Blockchains can track information on identity, property records and even digital car keys and not just cryptocurrency. So even if hacking a blockchain may be harder than breaking into a retailer’s database, the booty is big. You will have access to much more information!!

Taiwanese security researchers have pointed out that, many blockchains started as forks – a situation in which a blockchain splits into two separate chains temporarily or permanently – with every fork giving hackers a new way to try to falsify data, making it more vulnerable to replay attacks – a form of network attack in which a valid data transmission is maliciously or fraudulently repeated or delayed.

Data: Risk of sensitivity and sanctity

In a December 25 paper, researchers at the Institute of Electrical and Electronics Engineers, outlined the ways in which hackers can spend the same Bitcoins twice, the very thing blockchains are meant to prevent.
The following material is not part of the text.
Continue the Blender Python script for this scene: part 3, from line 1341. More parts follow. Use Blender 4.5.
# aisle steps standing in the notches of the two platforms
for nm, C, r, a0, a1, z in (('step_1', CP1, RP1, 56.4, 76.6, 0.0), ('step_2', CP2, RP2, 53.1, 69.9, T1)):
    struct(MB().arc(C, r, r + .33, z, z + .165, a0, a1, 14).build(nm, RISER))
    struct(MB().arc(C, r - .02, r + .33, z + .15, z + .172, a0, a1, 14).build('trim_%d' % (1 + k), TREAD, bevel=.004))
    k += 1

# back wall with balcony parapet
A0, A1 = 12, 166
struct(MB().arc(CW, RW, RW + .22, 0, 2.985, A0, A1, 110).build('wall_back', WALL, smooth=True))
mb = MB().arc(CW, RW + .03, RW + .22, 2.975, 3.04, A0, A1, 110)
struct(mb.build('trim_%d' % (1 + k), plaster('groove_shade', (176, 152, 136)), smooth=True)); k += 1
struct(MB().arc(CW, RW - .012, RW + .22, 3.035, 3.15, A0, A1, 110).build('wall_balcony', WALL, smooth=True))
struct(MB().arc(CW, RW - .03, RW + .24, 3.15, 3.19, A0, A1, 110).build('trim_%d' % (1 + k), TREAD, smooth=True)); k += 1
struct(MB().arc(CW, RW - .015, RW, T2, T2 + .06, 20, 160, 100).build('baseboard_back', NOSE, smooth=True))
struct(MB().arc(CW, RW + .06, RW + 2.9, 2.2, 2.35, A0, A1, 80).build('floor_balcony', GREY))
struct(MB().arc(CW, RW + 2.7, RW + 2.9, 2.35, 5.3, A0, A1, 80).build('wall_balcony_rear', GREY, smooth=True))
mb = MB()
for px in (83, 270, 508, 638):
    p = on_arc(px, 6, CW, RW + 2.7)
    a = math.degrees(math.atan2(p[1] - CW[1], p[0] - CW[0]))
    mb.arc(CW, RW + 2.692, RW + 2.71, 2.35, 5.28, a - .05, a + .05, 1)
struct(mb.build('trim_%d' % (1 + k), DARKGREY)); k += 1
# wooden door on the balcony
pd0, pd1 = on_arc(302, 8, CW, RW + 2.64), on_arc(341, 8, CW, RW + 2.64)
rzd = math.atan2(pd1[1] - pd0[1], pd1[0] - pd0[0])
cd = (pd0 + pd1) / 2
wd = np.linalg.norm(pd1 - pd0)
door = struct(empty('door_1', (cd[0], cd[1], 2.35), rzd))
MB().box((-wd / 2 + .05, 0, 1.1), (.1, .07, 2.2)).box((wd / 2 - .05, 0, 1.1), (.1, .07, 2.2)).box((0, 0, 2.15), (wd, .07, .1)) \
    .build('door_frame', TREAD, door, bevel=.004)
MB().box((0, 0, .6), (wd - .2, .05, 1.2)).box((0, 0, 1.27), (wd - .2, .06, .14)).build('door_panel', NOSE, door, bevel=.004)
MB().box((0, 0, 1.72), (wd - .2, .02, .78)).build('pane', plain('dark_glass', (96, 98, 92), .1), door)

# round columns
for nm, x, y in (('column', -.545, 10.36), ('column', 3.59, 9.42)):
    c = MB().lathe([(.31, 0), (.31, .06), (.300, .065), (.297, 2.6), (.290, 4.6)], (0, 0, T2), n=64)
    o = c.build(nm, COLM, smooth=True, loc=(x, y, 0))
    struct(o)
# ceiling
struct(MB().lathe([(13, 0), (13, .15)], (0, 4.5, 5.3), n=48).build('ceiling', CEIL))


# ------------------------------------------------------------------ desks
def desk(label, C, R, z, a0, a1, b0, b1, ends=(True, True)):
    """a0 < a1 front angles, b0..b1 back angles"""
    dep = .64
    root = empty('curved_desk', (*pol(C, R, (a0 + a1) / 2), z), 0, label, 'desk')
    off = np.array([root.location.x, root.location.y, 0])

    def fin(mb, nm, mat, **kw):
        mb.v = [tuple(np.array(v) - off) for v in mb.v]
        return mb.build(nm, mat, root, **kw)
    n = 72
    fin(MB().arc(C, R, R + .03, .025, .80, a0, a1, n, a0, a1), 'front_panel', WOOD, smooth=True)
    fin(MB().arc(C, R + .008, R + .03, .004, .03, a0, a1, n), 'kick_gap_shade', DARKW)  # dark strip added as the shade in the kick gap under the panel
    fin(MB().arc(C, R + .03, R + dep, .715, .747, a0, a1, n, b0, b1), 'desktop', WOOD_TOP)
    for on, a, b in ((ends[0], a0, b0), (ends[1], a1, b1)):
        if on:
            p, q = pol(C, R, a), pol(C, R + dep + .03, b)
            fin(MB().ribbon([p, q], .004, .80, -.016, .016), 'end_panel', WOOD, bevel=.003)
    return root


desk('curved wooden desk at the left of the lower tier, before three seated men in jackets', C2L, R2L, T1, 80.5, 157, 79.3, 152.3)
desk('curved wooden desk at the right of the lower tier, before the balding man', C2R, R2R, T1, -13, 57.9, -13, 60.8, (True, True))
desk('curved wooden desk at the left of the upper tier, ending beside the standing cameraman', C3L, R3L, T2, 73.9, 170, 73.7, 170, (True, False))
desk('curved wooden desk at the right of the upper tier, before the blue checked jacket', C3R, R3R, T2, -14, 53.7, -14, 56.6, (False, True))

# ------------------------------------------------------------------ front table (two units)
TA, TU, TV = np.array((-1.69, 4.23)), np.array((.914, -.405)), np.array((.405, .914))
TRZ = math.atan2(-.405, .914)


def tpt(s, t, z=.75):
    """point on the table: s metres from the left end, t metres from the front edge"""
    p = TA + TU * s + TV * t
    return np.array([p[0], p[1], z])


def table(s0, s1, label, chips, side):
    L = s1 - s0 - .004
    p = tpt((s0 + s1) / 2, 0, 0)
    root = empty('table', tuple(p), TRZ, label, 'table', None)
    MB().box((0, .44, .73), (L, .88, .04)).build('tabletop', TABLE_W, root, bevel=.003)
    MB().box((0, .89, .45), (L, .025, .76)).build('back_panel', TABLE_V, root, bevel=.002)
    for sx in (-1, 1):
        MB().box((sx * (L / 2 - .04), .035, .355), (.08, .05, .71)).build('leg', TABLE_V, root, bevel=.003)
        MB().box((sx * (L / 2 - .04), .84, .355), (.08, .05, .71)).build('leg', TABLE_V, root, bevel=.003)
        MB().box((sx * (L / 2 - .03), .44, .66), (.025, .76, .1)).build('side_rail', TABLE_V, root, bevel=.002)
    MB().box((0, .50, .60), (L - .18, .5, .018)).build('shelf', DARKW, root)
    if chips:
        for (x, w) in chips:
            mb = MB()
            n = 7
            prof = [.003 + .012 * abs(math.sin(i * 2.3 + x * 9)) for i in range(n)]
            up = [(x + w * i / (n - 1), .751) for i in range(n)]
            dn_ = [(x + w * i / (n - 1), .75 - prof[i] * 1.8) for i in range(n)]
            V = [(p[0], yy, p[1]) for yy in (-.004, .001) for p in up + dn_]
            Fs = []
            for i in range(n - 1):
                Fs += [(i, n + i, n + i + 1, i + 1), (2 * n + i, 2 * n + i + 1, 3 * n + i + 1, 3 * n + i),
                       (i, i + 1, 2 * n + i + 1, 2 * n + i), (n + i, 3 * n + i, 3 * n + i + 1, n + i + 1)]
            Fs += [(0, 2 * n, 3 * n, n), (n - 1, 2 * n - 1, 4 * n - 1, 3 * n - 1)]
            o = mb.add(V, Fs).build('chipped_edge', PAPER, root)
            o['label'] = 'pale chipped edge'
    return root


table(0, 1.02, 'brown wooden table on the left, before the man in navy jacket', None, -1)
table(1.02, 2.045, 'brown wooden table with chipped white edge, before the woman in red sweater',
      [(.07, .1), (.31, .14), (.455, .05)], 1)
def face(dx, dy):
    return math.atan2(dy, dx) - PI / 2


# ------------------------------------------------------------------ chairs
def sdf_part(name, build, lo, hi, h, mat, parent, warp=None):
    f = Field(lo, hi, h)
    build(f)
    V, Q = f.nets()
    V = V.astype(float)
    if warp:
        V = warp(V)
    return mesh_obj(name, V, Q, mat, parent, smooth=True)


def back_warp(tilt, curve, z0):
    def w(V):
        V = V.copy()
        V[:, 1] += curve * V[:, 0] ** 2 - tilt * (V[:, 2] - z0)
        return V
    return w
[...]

“We have no evidence that such attacks have already been performed on Bitcoin,” the IEEE researchers said. “However, we believe that some of the important characteristics of Bitcoin make these attacks practical and potentially highly disruptive,” they added.

A researcher from Cisco Talos, a security group, found vulnerabilities in Ethereum clients, including a bug that “can lead to the leak of sensitive data about existing accounts.” A security hole in the Parity wallet, which is advertised as – the fastest and most secure way of interacting with the Ethereum blockchain – resulted in losing $155 million in November.

Disclaimer: The views expressed in this article are solely those of the author and do not necessarily represent the views of the publication.